De toda a polémica, em que obviamente alinho pela minha filiação, nunca esperei que fosse esta última frase que, anos depois, me faria vir a debate sobre o “identitarismo” da esquerda, agora embrulhado na amálgama do “wokismo”... até Ricardo Costa escrever a “Armadilha Identitária”. O autor acusa-nos, não de termos cedido ao identitarismo, mas de o termos fundido no nosso anticapitalismo. RC diz “de forma simplista” que colocamos “a conquista de um direito num plano de luta contra o capitalismo, o racismo estrutural ou o ‘patriarcado machista’, que seriam pilares estruturais das democracias liberais”, concluindo, num jogo de espelhos, que integramos a fileiras dos “iliberais”.

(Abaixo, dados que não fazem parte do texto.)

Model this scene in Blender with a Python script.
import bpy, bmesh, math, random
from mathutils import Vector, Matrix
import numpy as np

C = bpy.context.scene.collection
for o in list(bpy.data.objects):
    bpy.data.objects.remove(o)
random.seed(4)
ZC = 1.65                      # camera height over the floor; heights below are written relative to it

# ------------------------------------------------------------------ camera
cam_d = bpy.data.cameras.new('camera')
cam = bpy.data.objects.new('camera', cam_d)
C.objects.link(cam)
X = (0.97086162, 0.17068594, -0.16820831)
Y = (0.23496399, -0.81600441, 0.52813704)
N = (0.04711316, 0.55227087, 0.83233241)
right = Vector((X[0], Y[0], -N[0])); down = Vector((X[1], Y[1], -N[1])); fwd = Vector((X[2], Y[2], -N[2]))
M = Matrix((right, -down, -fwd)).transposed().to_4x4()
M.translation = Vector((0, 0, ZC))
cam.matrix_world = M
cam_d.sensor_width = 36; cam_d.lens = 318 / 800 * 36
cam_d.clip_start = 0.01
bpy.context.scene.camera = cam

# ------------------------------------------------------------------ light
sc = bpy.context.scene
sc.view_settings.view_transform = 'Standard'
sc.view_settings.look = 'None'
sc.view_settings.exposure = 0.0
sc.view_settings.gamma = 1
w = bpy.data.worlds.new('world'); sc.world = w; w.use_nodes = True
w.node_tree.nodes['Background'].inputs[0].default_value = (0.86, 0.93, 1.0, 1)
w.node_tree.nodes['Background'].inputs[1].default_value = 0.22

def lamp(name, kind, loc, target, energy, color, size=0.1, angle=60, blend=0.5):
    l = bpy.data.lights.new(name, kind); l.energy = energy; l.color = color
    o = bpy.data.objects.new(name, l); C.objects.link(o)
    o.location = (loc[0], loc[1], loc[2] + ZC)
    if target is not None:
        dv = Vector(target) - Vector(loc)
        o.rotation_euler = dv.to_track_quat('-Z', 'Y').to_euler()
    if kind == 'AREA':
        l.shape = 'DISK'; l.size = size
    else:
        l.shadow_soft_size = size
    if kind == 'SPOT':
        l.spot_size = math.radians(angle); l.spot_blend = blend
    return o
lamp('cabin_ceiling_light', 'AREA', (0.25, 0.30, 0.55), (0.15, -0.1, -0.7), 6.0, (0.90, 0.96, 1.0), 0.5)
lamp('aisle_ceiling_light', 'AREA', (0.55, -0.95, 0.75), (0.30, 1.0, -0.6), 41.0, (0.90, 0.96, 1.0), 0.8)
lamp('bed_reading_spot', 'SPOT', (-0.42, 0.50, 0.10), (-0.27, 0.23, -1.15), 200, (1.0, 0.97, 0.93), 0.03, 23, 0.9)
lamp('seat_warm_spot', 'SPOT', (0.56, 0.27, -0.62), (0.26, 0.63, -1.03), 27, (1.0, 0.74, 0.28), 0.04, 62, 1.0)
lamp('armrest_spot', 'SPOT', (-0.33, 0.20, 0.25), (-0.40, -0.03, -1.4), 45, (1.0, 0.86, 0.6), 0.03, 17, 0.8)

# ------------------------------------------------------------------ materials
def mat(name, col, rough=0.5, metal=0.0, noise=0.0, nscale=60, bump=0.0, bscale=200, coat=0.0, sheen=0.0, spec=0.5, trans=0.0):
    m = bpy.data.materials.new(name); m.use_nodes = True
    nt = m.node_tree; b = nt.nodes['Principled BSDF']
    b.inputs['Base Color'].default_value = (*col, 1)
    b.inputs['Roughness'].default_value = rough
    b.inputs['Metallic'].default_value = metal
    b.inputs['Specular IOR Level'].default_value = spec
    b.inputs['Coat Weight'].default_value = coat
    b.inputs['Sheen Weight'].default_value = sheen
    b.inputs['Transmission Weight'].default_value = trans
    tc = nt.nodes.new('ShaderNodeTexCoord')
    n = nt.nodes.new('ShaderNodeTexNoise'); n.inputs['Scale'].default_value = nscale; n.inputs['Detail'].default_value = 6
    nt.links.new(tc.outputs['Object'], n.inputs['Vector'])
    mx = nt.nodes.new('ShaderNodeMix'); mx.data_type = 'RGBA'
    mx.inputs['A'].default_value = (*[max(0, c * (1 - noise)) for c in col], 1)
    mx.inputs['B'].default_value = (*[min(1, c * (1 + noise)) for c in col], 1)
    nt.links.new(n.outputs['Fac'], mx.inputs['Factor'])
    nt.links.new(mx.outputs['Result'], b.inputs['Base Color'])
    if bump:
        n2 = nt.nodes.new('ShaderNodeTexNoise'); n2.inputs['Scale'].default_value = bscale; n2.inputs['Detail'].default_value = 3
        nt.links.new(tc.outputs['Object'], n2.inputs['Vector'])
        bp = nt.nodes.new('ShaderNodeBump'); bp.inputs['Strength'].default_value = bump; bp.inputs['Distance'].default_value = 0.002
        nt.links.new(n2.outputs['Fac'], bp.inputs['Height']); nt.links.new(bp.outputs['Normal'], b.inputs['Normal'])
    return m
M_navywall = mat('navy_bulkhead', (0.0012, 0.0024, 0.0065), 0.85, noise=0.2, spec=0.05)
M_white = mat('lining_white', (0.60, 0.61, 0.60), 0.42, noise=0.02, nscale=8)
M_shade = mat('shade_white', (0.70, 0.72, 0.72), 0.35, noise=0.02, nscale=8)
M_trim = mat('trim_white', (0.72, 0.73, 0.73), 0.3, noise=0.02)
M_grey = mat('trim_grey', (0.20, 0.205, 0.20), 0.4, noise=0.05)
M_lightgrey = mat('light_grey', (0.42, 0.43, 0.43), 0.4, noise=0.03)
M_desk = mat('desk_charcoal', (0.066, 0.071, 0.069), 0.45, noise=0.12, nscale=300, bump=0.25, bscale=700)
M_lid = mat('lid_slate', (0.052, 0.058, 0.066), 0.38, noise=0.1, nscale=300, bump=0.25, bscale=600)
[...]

Ou seja, onde Pacheco Pereira nos acusava de termos abandonado a luta de classes, Ricardo Costa acusa-nos de não abdicar dela. O nosso grande pecado parece ser o de ter identificado estruturas de opressão seculares nos pilares do capitalismo. Ao desvendar e criticar a existência de sistemas de poder chamados racismo e patriarcado, profundamente intrincados no sistema económico e institucional do capitalismo, passamos imediatamente a justificar o supremacismo identitário e o ultranacionalismo da extrema direita.

Na conclusão, Ricardo Costa lamenta que "a economia, o crescimento ou os impostos" se tenham tornado "temas de segunda categoria”, responsabilidade do binómio “Woke/Anti-Woke”. No entanto, preferiu omitir o “extremismo” de quem escondeu o próprio programa e anunciou deportações em plena campanha eleitoral. Da parte de quem fez uma campanha a falar de habitação, direitos do trabalho e desigualdades, só identifico a vontade de que esses temas sejam discutidos de um ponto de vista socialista, feminista e antirracista.

A acusação de Ricardo Costa só é possível num caldo em que as palavras já não querem dizer nada. Na medida em que “woke” é um conceito polissémico que há muito abandonou o seu significado original de “desperto para as injustiças do mundo” e passou a ser uma acusação cuspida da boca de trumpistas contra qualquer pessoa que defenda a carta de Direitos Humanos fundacional das Nações Unidas, seria recomendável mais cautela na decisão leviana de atirar tal epíteto contra forças democráticas. Não, “woke” não é o espelho do “anti-woke”. Retomemos significados que conhecemos e falemos claro: não foi o feminismo nem o antirracismo que criaram a islamofobia, o supremacismo branco ou a xenofobia da extrema-direita. Certamente não foram os movimentos feministas a lutar por igualdade salarial, paridade e o fim da violência de género que criaram a misoginia política do Chega. Mas talvez haja uma relação entre ambos.

As conquistas destes movimentos, as suas lutas, não são apenas simbólicas: são por segurança, salário, direito a estudar, direito à habitação, direito a uma vida melhor e, sim, claro, representatividade, direito a ter voz própria Que a extrema-direita se tenha decidido vingar dessas conquistas parece-me uma linha de raciocionio mais razoavel do que afirmar que o movimento feminista foi longe demais ao denunciar o patriarcado.

Bem sei que está moda dizer que “há dois extremos”. Também sei do esforço que alguns fazem para encontrar aqui ou (sobretudo) ali exemplos de algum ativismo minoritário e estranho à representação política da esquerda que possa justificar a sua tese. Mas é no extremo centro que reside a armadilha: a ausência de uma estratégia viável para travar o crescimento da extrema-direita. Chamem-nos nomes, mas reconheçam-nos a integridade de quem representa essa alternativa.